The self-congratulatory celebrating that occurs after the offer tastes a drink is how I image the folks at Pepsi reacted after watching this ad for the first time. I’m sure there were high fives, fist-bumps, and back slaps galore as they imagined the buzz they were going to get after it aired. It’s not like they didn’t know there would be controversy, but I bet the controversy they expected was a hearty debate over their audacity to feature a Muslim woman wearing a hijab, the merits of protesting, and their stand against police brutality. I’m sure they already had a response written that doubles-down on their stance and declares they are proud to feature a diverse group of people who truly reflect the fabric of our country.
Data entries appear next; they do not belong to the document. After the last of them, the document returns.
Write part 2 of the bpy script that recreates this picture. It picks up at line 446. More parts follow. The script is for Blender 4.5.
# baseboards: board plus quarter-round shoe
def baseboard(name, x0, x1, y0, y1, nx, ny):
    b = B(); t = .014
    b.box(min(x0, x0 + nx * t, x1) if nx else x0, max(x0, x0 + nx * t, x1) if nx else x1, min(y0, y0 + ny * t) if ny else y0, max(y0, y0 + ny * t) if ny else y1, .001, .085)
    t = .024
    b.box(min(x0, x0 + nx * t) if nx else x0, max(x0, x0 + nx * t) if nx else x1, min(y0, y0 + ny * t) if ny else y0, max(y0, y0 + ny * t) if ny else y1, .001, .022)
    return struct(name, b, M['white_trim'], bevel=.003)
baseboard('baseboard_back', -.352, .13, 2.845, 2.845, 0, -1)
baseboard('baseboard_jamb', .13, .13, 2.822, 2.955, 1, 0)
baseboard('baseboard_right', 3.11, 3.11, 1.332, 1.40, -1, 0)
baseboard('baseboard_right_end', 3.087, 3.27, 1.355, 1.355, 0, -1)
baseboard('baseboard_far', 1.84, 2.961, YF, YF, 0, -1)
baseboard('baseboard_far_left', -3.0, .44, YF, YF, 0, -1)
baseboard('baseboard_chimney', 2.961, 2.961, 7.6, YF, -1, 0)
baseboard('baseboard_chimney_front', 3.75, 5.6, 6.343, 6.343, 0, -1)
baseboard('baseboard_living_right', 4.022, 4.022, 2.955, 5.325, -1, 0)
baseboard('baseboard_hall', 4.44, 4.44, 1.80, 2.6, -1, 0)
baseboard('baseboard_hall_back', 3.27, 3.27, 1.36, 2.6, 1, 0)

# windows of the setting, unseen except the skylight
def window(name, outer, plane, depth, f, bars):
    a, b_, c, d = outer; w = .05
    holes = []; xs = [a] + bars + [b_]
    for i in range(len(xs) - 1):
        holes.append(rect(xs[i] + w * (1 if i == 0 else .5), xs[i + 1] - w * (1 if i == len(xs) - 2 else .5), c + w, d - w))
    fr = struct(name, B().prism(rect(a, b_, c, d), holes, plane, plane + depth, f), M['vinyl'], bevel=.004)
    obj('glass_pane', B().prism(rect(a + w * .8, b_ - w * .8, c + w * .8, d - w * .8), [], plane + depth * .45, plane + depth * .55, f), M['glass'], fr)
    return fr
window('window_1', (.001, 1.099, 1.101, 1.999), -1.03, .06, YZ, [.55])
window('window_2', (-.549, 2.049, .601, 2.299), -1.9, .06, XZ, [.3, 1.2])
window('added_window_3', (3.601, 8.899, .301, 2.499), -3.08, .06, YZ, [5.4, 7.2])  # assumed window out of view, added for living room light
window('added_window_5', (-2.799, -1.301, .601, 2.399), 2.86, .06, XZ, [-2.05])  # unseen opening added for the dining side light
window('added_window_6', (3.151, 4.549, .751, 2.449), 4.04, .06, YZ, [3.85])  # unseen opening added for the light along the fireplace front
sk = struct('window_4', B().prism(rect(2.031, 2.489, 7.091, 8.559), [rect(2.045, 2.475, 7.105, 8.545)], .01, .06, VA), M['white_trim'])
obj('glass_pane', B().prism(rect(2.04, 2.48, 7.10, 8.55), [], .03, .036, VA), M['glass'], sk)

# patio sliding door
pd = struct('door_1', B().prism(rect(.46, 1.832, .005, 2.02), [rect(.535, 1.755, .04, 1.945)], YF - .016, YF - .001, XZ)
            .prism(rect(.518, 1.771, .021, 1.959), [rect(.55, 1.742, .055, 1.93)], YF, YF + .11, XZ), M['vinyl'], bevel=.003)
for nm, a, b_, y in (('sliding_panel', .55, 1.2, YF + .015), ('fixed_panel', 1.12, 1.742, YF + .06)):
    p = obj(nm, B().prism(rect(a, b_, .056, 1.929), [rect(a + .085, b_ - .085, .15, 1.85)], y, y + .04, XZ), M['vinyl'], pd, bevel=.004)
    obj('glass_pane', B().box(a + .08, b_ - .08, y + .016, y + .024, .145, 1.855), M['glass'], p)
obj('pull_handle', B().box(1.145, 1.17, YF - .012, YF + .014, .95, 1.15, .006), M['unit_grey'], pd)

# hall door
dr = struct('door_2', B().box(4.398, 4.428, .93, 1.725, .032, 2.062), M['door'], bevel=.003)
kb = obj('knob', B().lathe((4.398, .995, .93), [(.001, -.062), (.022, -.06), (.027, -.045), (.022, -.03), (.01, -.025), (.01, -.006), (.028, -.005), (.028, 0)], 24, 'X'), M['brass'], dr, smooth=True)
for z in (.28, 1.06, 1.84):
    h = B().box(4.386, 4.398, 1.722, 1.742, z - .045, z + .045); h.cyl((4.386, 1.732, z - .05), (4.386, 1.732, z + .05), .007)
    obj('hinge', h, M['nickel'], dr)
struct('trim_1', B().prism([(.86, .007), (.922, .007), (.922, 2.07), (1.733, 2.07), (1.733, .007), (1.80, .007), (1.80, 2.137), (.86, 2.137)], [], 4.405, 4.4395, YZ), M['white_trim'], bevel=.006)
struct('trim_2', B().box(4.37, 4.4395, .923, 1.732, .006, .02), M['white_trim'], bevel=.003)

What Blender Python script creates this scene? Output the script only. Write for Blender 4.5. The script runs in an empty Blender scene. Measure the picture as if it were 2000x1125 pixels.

This is not what good marketing is about. If Pepsi really, truly wanted to do something good and to support the people who are protesting, there are so many ways they could have done that. They could have donated money to an organization that’s helping others. They could have given their employees a paid day off to volunteer or protest or whatever they chose to do to make a positive difference. Then, if this was truly an act of goodness and not a publicity stunt, they shouldn’t have done anything afterwards to promote themselves. No press release, no feel-good video about the great job they did. Pepsi should have simply let the act speak for itself. And you know what would have happened? Their employees and the organizations would have told the story for them. They would have genuinely, truly thanked Pepsi for actually making a difference – for taking the money they could have spent on a ridiculous ad (ahem, see above) to create real results that help real people. Or maybe not, maybe no one ever finds out. And that’s OK, because the act should have been more important than the mentions on social media and the video views.

This is a struggle we face in our marketing. I acknowledge it. We have jobs to do, and that’s to get our message out there in front of people. However, I will always be a proponent of doing so responsibly and ethically. Responsible marketing starts with each of us. The type of marketing Pepsi just pulled isn’t OK with me, and I hope it isn’t OK with you either.